HOIBY: Songs (18); O Florida (5 songs). I Was There (5 songs). Two Songs of Innocence. An Immorality. Night. Where the Music Comes From. Why Don’t You? What If. Investiture at Cecconi’s
HOIBY: Songs (18). Peter Stewart, baritone; Lee Hoiby, piano.
CRI CD-685 [DDD]; 56:51. Produced by Marc Aubort, Joanna Nickrenz.
O Florida (5 songs). I Was There (5 songs). Two Songs of Innocence. An Immorality. Night. Where the Music Comes From. Why Don’t You? What If . . . Investiture at Cecconi’s
Now nearly 70 years old, Lee Hoiby has been slowly and quietly amassing a body of work notable for both its authenticity of feeling and its consistently high quality. All the music of his that I know is permeated by an unashamedly gentle and vulnerable sensibility and often by a subtle sweetness as well. Although he has worked in most media and genres, his best and generally, best-known work has been his operatic, choral, and solo vocal music, which inhabits the sensitive, lyrical aesthetic domain associated with Ned Rorem and, especially, Samuel Barber, who was his teacher and close associate. This new compact disc provides the opportunity to become acquainted with eighteen of Hoiby’s many songs in fine, sympathetic performances featuring baritone Peter Stewart, accompanied by the composer, who is an excellent, professional-level pianist
It is easy to review this disc briefly and succinctly, because its felicities are many–too many and too specific to itemize here–with no shortcomings of any consequence. This is music, as I wrote recently in reference to Samuel Barber, that is “beautiful,” as that term is understood by the average listener. My one reservation–and it is one I have made before with regard to CD collections featuring many unfamiliar songs–is that attempting to absorb a dozen or two songs, one after the other by a single composer, creates a generalized impression that tends to obscure the specific, unique merits of individual selections. I find that concentrating on a small group can intensify one’s focus and shed a more revealing light on the collection as a whole.

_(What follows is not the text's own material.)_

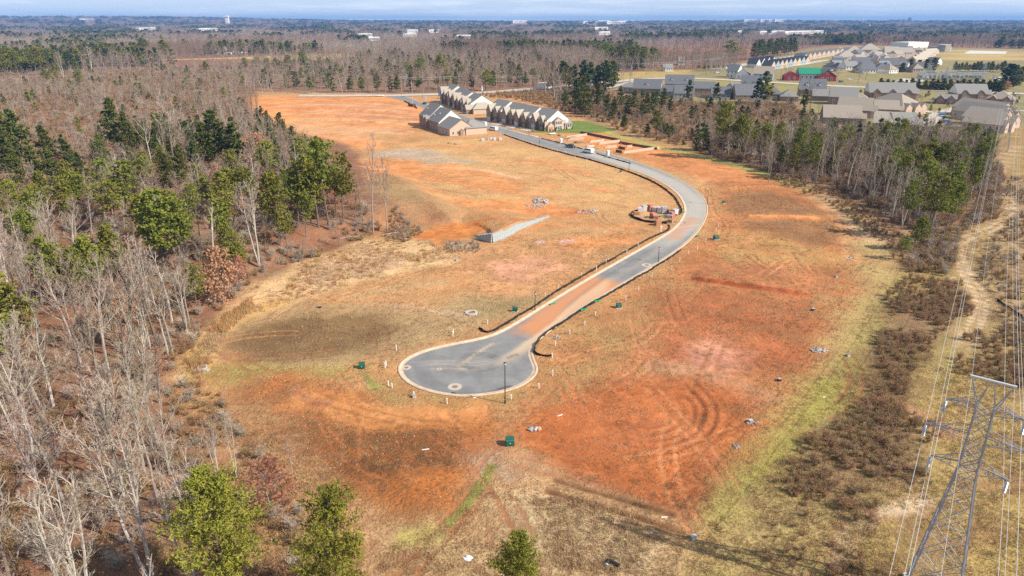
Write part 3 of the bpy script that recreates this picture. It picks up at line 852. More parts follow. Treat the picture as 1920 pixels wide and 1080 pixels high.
M_conc = mat('concrete', (.60, .49, .36), .9, .28, .9, second=(.46, .33, .22))
M_conc2 = mat('grey_concrete', (.50, .47, .43), .9, .2, .8)
def ribbon(name, P, prof, m, closed=False, nrm=None, zfun=None):
    """sweep a cross profile [(offset along normal, z)] along polyline P"""
    nrm = normals_of(P, closed) if nrm is None else nrm
    k = len(prof); V = []; F = []
    for i in range(len(P)):
        z0 = zfun(P[i]) if zfun else 0.0
        for o_, z in prof: V.append((P[i][0] + nrm[i][0] * o_, P[i][1] + nrm[i][1] * o_, z + z0))
    n = len(P)
    for i in range(n if closed else n - 1):
        j = (i + 1) % n
        for q in range(k - 1): F.append((i * k + q, j * k + q, j * k + q + 1, i * k + q + 1))
    me = bpy.data.meshes.new(name); me.from_pydata(V, [], F); me.materials.append(m)
    recalc(me)
    return link(bpy.data.objects.new(name, me))
kerb = ribbon('kerb', OUTR, [(-.02, -.3), (-.02, .06), (.04, .10), (.20, .115), (.36, .085), (.46, .0), (.86, -.04), (.86, -.2)], M_conc, nrm=ONRM)
kerb['kind'] = 'structure'
# ================================================================== AIR
hz = MB().box(-15500, 15500, -420, 18500, -1.8, 160)
hm = bpy.data.materials.new('haze'); hm.use_nodes = True
for n in list(hm.node_tree.nodes):
    if n.type != 'OUTPUT_MATERIAL': hm.node_tree.nodes.remove(n)
pv = hm.node_tree.nodes.new('ShaderNodeVolumePrincipled')
pv.inputs['Color'].default_value = (.22, .46, .90, 1)
pv.inputs['Density'].default_value = 0.85e-4
pv.inputs['Anisotropy'].default_value = 0.0
hm.node_tree.links.new(pv.outputs[0], hm.node_tree.nodes['Material Output'].inputs['Volume'])
hzo = hz.build('haze', hm); hzo['kind'] = 'stuff'

# ================================================================== PLANTS
M_bark = mat('grey_bark', (.40, .345, .285), .9, .45, 1.2, objvar=.25)
M_barkd = mat('dark_bark', (.22, .17, .14), .9, .4, 1.2, objvar=.3)
M_white = mat('white_bark', (.56, .50, .43), .9, .35, 1.0, objvar=.15)
M_twig = mat('twig', (.44, .355, .27), .9, .3, .5, objvar=.2)
M_twigr = mat('reddish_twig', (.42, .31, .225), .9, .3, .5, objvar=.18)
M_twigb = mat('brown_twig', (.35, .235, .14), .9, .3, .5, objvar=.16)
M_pine = mat('pine_needles', (.30, .30, .045), .8, .35, .35, objvar=.2, second=(.17, .19, .034), trans=.25)
M_pinen = mat('bright_pine_needles', (.36, .345, .045), .8, .35, .45, objvar=.1, second=(.19, .20, .034), trans=.25)
M_pined = mat('dark_pine_needles', (.165, .18, .036), .8, .35, .35, objvar=.25, second=(.09, .108, .028), trans=.2)
M_cedar = mat('cedar_green', (.095, .125, .042), .8, .35, .5, objvar=.25, second=(.055, .08, .032), trans=.15)
M_russet = mat('russet_leaves', (.56, .29, .175), .85, .4, .6, objvar=.15, second=(.42, .20, .115), trans=.3)
M_tanleaf = mat('tan_leaves', (.45, .26, .12), .85, .4, .6, objvar=.2, trans=.2)

class TB:
    """fast triangle builder for trees"""
    def __init__(s): s.v = []; s.f = []; s.m = []
    def limb(s, pts, r0, r1, n=4, mi=0):
        k = len(pts); base = len(s.v)
        for i, p in enumerate(pts):
            q = pts[min(i + 1, k - 1)] - pts[max(i - 1, 0)]
            if q.length < 1e-6: q = Vector((0, 0, 1))
            q.normalize(); a = q.orthogonal().normalized(); c = q.cross(a)
            r = r0 + (r1 - r0) * i / (k - 1)
            for j in range(n):
                t = 2 * math.pi * j / n
                s.v.append(p + a * (r * math.cos(t)) + c * (r * math.sin(t)))
        for i in range(k - 1):
            for j in range(n):
                s.f.append((base + i * n + j, base + i * n + (j + 1) % n, base + (i + 1) * n + (j + 1) % n, base + (i + 1) * n + j)); s.m.append(mi)
    def blade(s, p, q, w, mi=0, rnd=None):
        d = (q - p)
        if d.length < 1e-6: return
        a = d.normalized().orthogonal().normalized()
        if rnd is not None: a = Matrix.Rotation(rnd, 3, d.normalized()) @ a
        b = len(s.v); s.v += [p - a * w / 2, p + a * w / 2, q]
        s.f.append((b, b + 1, b + 2)); s.m.append(mi)
    def quad(s, c, a, b_, mi=0):
        k = len(s.v); s.v += [c - a - b_, c + a - b_, c + a + b_, c - a + b_]
        s.f.append((k, k + 1, k + 2, k + 3)); s.m.append(mi)
    def mesh(s, name, mats):
        me = bpy.data.meshes.new(name)
        me.from_pydata([tuple(p) for p in s.v], [], s.f)
        for m in mats: me.materials.append(m)
        if any(s.m): me.polygons.foreach_set('material_index', s.m)
        me.update()
        return me

def rv(r, s=1.0): return Vector((r.uniform(-s, s), r.uniform(-s, s), r.uniform(-s, s)))

def curve_limb(r, p, d, L, n, droop=0.0, wig=0.25, up=0.0):
    pts = [p.copy()]; d = d.normalized()
    for i in range(n):
        d = (d + rv(r, wig) + Vector((0, 0, up - droop))).normalized()
        p = p + d * (L / n); pts.append(p.copy())
    return pts, d

def bare_tree(seed, h=20.0, spread=.30, low=.32, limbs=13, sub=6, twigs=6, fine=3, fork=False, mats=None, lean=.06):
    """trunk with main limbs, and a crown of branches and twigs; two meshes of height h"""
    r = random.Random(seed)
    T = TB(); C = TB()
    stems = [(Vector((0, 0, -.3)), Vector((r.uniform(-lean, lean), r.uniform(-lean, lean), 1)), h, h * .0125)]
    if fork:
        a = r.uniform(0, 6.28)
        stems = [(Vector((0, 0, -.3)), Vector((.13 * math.cos(a + k * 2.1 + r.uniform(-.3, .3)), .13 * math.sin(a + k * 2.1), 1)), h * r.uniform(.85, 1), h * .0095) for k in range(fork)]
    for p, d, hh, rad in stems:
        pts, _ = curve_limb(r, p, d, hh * .96, 9, wig=.07, up=.06)
        T.limb(pts, rad, rad * .14, 6)
        nl = limbs if not fork else int(limbs * .6)
        for k in range(nl):
            t = low + (0.97 - low) * (k + r.random() * .8) / nl
            f = t * (len(pts) - 1); i = min(int(f), len(pts) - 2)
            q = pts[i].lerp(pts[i + 1], f - i)
            az = k * 2.4 + r.uniform(-.6, .6)
            ll = h * spread * (1.12 - .72 * ((t - low) / (1 - low)) ** 1.3) * r.uniform(.7, 1.15)
            el = r.uniform(.45, 1.0) + .35 * t
            ld = Vector((math.cos(az) * math.cos(el), math.sin(az) * math.cos(el), math.sin(el)))
            lp, _ = curve_limb(r, q, ld, ll, 5, wig=.2, up=.12)
            lr = max(rad * .40 * (1.1 - t * .6), .03)
            T.limb(lp, lr, .022, 4)
            for s_ in range(sub):
                u = .25 + .75 * (s_ + r.random()) / sub
                f2 = min(u, .999) * (len(lp) - 1); i2 = int(f2)
                qq = lp[i2].lerp(lp[i2 + 1], f2 - i2)
                bd = ((lp[i2 + 1] - lp[i2]).normalized() + rv(r, .85) + Vector((0, 0, .25)))
                bl = ll * r.uniform(.28, .5) * (1.15 - .5 * u)
                bp, _ = curve_limb(r, qq, bd, bl, 3, wig=.25, up=.1)
                C.limb(bp, max(lr * .34, .022), .014, 3)
                for w in range(twigs):
                    v = .2 + .8 * (w + r.random()) / twigs
                    f3 = min(v, .999) * (len(bp) - 1); i3 = int(f3)
                    q3 = bp[i3].lerp(bp[i3 + 1], f3 - i3)
                    td = ((bp[i3 + 1] - bp[i3]).normalized() + rv(r, .8) + Vector((0, 0, .2))).normalized()
                    tl = bl * r.uniform(.3, .6)
                    e = q3 + td * tl
                    C.blade(q3, e, .048, rnd=r.uniform(0, 3.1))
                    for _ in range(fine):
                        q4 = q3.lerp(e, r.uniform(.2, .95))
                        C.blade(q4, q4 + (td + rv(r, .8)).normalized() * tl * r.uniform(.4, .75), .040, rnd=r.uniform(0, 3.1))
    return T, C

def leafy(seed, h, base=.18, rad=.3, n=420, leaf=.22, spread=.32, mats=None):
    """bare frame with withered leaves still on it"""
    r = random.Random(seed)
    T, C = bare_tree(seed, h, spread, base, 11, 4, 3, 1)
    L = TB()
    for i in range(n):
        t = r.random() ** .8
        z = h * (base + (1 - base) * t)
        rr = h * rad * math.sin(math.pi * min(.12 + .85 * t, 1)) ** .7 * r.random() ** .45
        a = r.uniform(0, 6.283)
        c = Vector((rr * math.cos(a), rr * math.sin(a), z)) + rv(r, .4)
        for _ in range(6):
            p = c + rv(r, .55)
            x = rv(r).normalized() * leaf; y = x.orthogonal().normalized() * leaf * .8
            L.quad(p, x, y)
    return T, C, L

def pine(seed, h=18.0, crown_from=.38, rad=.20, whorls=15, per=5, tufts=16, tl=.55, flat=.55, conical=.6, droop=0.0, tw=.16, clump=1.0):
    r = random.Random(seed)
    T = TB(); C = TB()
    pts, _ = curve_limb(r, Vector((0, 0, -.3)), Vector((r.uniform(-.03, .03), r.uniform(-.03, .03), 1)), h * .97, 8, wig=.04, up=.05)
    T.limb(pts, h * .013, h * .0025, 6)
    for k in range(4):   # a few dead stubs
        z = r.uniform(.18, crown_from); q = pts[int(z * 8)]
        a = r.uniform(0, 6.28); T.limb([q, q + Vector((math.cos(a), math.sin(a), .1)) * r.uniform(.8, 1.8)], .04, .015, 3)
    for w in range(whorls):
        t = (w + r.uniform(0, .8)) / whorls
        z = h * (crown_from + (1 - crown_from) * t * .99)
        prof = (1 - t) ** conical * (1 - .55 * math.exp(-t * 7))
        for k in range(per):
            if r.random() < .12: continue
            az = r.uniform(0, 6.283)
            L = h * rad * (prof * r.uniform(.65, 1.2) + .06)
            f = min(z / (h * .97), .995) * 8; i = min(int(f), 7)
            q = pts[i].lerp(pts[i + 1], f - i)
            el = r.uniform(-.05, .30) + .55 * t - droop
            d = Vector((math.cos(az) * math.cos(el), math.sin(az) * math.cos(el), math.sin(el)))
            lp, _ = curve_limb(r, q, d, L, 3, wig=.14, up=.06)
            T.limb(lp, max(.05 * (1 - t) + .02, .02), .012, 3)
            nt_ = max(4, int(tufts * (.35 + .65 * L / (h * rad))))
            for j in range(nt_):
                u = .30 + .72 * (j + r.random()) / nt_
                f2 = min(u, .999) * 3; i2 = int(f2)
                c = lp[i2].lerp(lp[i2 + 1], f2 - i2)
                off = rv(r, .95) * (L * .24 + .25) * clump; off.z *= flat
                c = c + off
                for _ in range(4):
                    dd = (rv(r) + Vector((0, 0, .35)) + d * .4).normalized() * tl * r.uniform(.7, 1.2)
                    s1 = dd.orthogonal().normalized(); s1 = Matrix.Rotation(r.uniform(0, 3.14), 3, dd.normalized()) @ s1
                    C.quad(c + dd * .3, dd * .5, s1 * tw)
    return T, C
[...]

For example, if I were introducing this disc to a friend, I would play perhaps “The Lamb” from the Two Songs of Innocence, for its poignant spiritual purity, and the dramatic setting of “Oh Captain My Captain!” from the five Whitman settings entitled “I Was There.” I might also play “Where the Music Comes From,” in which Hoiby sets a text of his own, as he does in the choral Hymn to the New Age, in a somewhat more popular language, to create an idealistic yet very personal statement of fervent hope and love of humanity. These are perhaps the songs on the disc that are most direct in effect. Others, such as “Investiture at Cecconi’s” and the Wallace Stevens settings, O Florida, are somewhat more oblique and sophisticated. But Hoiby’s music is never cold, sterile, or remote.
Lee Hoiby’s music is not adequately represented on recording at this time. It would be wonderful to be able to enjoy some of his operas, such as Summer and Smoke and The Tempest, in the sort of definitive treatment recently accorded Carlisle Floyd’s
Susannah. There is also a gorgeous oratorio called Galileo Galilei that has never been recorded, a lovely Hymn of the Nativity, many shorter choral works, and an excellent solo piano work called Narrative. A Gothic CD of short choral works is, I believe, a reissue of an LP that suffered badly from poor recorded sound. Hoiby’s music will offer substantial rewards to a large number of listeners.